:: WHAT YOU HAVE TO DO ::
In the records below, find the line containing "Write part 3" and the line containing "0.02).build('body', BLUE2, t)"; please repeat exactly the lines from one to the other, both included, and nothing more.

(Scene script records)

++++++++++

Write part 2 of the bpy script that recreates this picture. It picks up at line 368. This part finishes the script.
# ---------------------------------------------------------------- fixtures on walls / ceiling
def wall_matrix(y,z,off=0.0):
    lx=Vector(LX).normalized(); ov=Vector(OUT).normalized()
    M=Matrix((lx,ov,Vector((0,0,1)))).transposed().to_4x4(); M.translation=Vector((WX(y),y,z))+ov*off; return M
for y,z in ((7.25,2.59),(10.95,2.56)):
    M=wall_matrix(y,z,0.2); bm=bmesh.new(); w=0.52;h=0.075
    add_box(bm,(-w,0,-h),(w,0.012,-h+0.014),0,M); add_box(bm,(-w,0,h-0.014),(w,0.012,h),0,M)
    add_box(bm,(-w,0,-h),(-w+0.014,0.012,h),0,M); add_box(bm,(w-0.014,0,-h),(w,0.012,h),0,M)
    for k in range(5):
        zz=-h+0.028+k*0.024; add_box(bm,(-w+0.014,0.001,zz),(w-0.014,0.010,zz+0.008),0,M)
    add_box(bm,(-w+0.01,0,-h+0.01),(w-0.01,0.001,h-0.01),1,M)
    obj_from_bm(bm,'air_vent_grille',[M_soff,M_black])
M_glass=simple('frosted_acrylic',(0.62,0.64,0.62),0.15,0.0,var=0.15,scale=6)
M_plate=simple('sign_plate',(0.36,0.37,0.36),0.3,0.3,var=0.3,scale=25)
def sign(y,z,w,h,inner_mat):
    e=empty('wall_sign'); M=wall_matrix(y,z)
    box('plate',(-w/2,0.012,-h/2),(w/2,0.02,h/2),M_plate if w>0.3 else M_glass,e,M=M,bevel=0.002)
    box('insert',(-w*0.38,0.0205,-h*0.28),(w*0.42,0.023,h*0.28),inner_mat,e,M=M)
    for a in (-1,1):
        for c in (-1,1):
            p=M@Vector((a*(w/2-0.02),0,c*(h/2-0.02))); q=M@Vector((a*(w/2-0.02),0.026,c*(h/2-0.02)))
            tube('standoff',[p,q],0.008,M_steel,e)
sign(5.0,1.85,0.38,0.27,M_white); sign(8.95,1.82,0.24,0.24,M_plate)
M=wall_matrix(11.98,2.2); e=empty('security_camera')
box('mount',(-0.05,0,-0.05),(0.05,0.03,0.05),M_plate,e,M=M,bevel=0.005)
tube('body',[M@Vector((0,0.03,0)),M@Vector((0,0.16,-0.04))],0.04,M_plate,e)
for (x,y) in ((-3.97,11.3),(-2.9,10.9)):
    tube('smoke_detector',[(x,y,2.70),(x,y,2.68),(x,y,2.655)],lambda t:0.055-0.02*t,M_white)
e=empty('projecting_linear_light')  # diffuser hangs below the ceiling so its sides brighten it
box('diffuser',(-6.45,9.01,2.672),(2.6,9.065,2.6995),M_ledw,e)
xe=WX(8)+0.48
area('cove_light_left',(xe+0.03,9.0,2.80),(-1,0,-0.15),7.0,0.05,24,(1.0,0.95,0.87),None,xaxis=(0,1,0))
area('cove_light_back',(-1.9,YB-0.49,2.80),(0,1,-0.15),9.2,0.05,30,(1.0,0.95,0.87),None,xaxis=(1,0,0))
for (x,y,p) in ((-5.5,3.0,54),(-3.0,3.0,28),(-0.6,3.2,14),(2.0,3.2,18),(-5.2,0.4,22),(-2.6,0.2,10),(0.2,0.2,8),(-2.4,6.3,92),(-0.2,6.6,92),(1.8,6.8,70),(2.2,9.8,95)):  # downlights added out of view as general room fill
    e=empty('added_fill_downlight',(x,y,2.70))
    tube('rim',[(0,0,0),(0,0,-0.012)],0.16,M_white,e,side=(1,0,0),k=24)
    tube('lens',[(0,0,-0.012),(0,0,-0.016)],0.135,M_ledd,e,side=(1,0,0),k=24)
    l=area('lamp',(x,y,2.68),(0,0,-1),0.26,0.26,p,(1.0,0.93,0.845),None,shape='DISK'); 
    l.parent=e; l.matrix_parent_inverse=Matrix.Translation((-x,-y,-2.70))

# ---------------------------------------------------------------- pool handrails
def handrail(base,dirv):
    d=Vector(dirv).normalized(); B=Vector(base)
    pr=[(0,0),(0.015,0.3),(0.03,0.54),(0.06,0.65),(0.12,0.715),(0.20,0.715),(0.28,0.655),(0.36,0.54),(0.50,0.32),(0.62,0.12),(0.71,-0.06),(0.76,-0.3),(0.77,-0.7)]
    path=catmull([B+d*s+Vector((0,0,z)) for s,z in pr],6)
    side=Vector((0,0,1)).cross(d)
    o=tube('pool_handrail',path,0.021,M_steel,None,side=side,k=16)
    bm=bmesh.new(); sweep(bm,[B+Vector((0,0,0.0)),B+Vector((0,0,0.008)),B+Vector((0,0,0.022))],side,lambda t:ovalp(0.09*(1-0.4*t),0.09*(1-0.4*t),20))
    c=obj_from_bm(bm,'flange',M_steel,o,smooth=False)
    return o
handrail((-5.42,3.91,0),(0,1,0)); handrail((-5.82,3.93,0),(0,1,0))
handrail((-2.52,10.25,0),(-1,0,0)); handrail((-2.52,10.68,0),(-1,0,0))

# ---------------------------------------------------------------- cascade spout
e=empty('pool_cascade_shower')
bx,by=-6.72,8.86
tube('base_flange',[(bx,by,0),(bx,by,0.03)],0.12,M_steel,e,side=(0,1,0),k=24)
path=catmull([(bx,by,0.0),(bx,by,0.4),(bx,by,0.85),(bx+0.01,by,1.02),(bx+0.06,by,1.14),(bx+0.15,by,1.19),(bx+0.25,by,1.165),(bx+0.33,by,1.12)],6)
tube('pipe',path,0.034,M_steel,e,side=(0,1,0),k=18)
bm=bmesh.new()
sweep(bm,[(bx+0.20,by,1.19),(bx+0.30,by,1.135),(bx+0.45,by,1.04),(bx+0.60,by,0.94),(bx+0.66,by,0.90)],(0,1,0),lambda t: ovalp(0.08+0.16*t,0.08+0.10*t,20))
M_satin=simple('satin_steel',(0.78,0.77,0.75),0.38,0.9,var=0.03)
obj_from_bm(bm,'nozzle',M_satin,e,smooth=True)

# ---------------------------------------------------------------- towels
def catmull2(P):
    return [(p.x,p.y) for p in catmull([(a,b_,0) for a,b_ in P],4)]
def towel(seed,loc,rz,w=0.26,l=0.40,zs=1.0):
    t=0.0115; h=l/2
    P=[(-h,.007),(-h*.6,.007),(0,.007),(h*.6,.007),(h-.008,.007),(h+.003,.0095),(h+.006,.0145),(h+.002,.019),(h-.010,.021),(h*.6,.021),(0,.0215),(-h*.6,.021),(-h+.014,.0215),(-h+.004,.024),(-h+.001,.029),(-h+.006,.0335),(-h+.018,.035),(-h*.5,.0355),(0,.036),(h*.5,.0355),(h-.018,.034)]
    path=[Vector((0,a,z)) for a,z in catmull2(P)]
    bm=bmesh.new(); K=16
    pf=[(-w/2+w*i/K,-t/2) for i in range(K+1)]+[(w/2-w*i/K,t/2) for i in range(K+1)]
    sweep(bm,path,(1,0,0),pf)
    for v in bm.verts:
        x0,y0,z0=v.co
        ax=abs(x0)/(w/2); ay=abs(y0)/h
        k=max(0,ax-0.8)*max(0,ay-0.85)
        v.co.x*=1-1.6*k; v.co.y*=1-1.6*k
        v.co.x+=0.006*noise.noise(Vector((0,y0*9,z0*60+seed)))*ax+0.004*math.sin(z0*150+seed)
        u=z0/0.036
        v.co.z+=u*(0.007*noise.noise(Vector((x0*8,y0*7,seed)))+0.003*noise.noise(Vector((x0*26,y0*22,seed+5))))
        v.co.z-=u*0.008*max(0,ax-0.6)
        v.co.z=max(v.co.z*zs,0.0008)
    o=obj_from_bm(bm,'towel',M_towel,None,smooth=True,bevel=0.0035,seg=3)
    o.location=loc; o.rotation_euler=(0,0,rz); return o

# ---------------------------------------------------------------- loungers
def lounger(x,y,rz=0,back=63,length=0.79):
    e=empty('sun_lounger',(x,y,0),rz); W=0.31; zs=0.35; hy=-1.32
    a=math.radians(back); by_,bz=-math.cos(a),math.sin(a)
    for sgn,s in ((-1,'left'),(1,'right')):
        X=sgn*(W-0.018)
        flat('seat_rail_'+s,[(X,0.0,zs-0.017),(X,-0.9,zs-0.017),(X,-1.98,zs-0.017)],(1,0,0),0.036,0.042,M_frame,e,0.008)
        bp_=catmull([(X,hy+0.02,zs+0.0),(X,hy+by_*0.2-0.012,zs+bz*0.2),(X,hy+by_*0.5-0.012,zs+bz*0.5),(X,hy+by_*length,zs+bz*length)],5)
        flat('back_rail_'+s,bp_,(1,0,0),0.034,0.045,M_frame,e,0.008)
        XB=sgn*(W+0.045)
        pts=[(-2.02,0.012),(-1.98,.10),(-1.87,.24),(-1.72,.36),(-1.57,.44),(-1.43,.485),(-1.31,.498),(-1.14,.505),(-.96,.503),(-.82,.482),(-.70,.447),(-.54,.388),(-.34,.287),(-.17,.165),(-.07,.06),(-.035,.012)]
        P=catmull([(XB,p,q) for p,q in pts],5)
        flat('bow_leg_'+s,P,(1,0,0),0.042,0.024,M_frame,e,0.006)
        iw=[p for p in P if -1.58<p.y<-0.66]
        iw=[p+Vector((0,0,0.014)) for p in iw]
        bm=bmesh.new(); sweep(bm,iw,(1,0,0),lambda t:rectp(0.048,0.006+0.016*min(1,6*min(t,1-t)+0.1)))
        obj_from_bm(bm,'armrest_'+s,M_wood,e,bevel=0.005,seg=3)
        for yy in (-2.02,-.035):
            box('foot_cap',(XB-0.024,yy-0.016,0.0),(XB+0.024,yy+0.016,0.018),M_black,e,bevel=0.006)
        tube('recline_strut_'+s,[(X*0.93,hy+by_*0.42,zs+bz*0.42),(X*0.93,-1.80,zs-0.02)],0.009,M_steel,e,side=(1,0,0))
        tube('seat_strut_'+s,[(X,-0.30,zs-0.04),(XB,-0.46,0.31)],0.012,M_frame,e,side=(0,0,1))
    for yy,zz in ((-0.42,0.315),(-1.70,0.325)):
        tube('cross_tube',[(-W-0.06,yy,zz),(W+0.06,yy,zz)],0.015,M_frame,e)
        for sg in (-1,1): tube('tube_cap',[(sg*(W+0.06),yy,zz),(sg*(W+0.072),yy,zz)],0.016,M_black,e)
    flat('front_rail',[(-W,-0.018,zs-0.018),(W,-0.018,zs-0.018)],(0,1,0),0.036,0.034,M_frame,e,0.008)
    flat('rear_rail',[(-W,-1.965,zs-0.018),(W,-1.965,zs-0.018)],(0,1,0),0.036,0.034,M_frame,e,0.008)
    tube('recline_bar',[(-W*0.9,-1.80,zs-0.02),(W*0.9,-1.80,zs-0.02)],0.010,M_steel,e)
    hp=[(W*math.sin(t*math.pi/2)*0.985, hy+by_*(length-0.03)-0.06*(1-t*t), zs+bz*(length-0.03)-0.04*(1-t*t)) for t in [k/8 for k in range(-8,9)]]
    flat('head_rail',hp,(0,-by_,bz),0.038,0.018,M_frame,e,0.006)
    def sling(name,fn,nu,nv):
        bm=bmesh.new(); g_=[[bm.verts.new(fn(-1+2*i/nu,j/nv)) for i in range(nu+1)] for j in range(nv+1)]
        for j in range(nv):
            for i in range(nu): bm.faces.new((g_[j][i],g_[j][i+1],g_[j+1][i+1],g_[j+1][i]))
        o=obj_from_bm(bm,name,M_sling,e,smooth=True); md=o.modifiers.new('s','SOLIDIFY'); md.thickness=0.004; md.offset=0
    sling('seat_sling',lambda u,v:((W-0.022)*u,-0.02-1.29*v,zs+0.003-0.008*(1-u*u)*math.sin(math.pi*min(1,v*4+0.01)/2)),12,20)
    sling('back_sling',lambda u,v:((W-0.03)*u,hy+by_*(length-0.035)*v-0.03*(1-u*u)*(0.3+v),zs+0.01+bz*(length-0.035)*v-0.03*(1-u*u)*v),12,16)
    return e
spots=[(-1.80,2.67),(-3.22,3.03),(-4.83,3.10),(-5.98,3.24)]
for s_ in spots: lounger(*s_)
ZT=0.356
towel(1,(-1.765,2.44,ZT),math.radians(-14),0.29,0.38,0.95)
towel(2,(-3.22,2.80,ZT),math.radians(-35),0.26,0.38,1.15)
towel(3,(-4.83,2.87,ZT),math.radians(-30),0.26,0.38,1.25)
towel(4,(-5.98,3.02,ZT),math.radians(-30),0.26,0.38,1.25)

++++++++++

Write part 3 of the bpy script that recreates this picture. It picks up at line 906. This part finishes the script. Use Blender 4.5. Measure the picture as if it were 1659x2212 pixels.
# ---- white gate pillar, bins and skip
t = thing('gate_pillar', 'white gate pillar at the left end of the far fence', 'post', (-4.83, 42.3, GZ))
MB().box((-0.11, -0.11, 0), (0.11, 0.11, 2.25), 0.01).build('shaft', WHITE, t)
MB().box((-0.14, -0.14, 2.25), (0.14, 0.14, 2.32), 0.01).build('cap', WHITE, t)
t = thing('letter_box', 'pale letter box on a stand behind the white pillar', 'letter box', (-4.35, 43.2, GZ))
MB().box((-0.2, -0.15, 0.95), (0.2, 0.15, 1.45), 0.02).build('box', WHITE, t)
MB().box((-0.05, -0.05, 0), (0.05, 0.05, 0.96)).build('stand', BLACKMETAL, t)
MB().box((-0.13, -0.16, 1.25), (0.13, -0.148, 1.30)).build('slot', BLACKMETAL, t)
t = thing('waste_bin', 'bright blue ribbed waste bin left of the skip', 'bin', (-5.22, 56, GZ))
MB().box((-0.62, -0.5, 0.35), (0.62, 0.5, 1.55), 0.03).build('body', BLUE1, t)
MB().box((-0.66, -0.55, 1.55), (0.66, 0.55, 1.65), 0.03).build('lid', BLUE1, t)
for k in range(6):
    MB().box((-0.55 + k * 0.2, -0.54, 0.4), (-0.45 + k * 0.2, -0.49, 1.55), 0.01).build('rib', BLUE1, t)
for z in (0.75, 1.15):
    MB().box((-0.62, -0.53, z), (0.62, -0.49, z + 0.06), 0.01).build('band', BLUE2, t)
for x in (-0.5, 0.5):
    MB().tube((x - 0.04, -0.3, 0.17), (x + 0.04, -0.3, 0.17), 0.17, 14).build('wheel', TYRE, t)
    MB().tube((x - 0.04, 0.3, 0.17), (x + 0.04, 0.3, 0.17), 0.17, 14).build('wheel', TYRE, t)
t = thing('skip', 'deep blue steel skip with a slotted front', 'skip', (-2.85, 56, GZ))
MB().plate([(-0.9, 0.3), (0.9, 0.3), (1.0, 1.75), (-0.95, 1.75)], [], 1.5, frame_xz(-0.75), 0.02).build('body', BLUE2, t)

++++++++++

:: TASK RESPONSE ::
Write part 3 of the bpy script that recreates this picture. It picks up at line 906. This part finishes the script. Use Blender 4.5. Measure the picture as if it were 1659x2212 pixels.
# ---- white gate pillar, bins and skip
t = thing('gate_pillar', 'white gate pillar at the left end of the far fence', 'post', (-4.83, 42.3, GZ))
MB().box((-0.11, -0.11, 0), (0.11, 0.11, 2.25), 0.01).build('shaft', WHITE, t)
MB().box((-0.14, -0.14, 2.25), (0.14, 0.14, 2.32), 0.01).build('cap', WHITE, t)
t = thing('letter_box', 'pale letter box on a stand behind the white pillar', 'letter box', (-4.35, 43.2, GZ))
MB().box((-0.2, -0.15, 0.95), (0.2, 0.15, 1.45), 0.02).build('box', WHITE, t)
MB().box((-0.05, -0.05, 0), (0.05, 0.05, 0.96)).build('stand', BLACKMETAL, t)
MB().box((-0.13, -0.16, 1.25), (0.13, -0.148, 1.30)).build('slot', BLACKMETAL, t)
t = thing('waste_bin', 'bright blue ribbed waste bin left of the skip', 'bin', (-5.22, 56, GZ))
MB().box((-0.62, -0.5, 0.35), (0.62, 0.5, 1.55), 0.03).build('body', BLUE1, t)
MB().box((-0.66, -0.55, 1.55), (0.66, 0.55, 1.65), 0.03).build('lid', BLUE1, t)
for k in range(6):
    MB().box((-0.55 + k * 0.2, -0.54, 0.4), (-0.45 + k * 0.2, -0.49, 1.55), 0.01).build('rib', BLUE1, t)
for z in (0.75, 1.15):
    MB().box((-0.62, -0.53, z), (0.62, -0.49, z + 0.06), 0.01).build('band', BLUE2, t)
for x in (-0.5, 0.5):
    MB().tube((x - 0.04, -0.3, 0.17), (x + 0.04, -0.3, 0.17), 0.17, 14).build('wheel', TYRE, t)
    MB().tube((x - 0.04, 0.3, 0.17), (x + 0.04, 0.3, 0.17), 0.17, 14).build('wheel', TYRE, t)
t = thing('skip', 'deep blue steel skip with a slotted front', 'skip', (-2.85, 56, GZ))
MB().plate([(-0.9, 0.3), (0.9, 0.3), (1.0, 1.75), (-0.95, 1.75)], [], 1.5, frame_xz(-0.75), 0.02).build('body', BLUE2, t)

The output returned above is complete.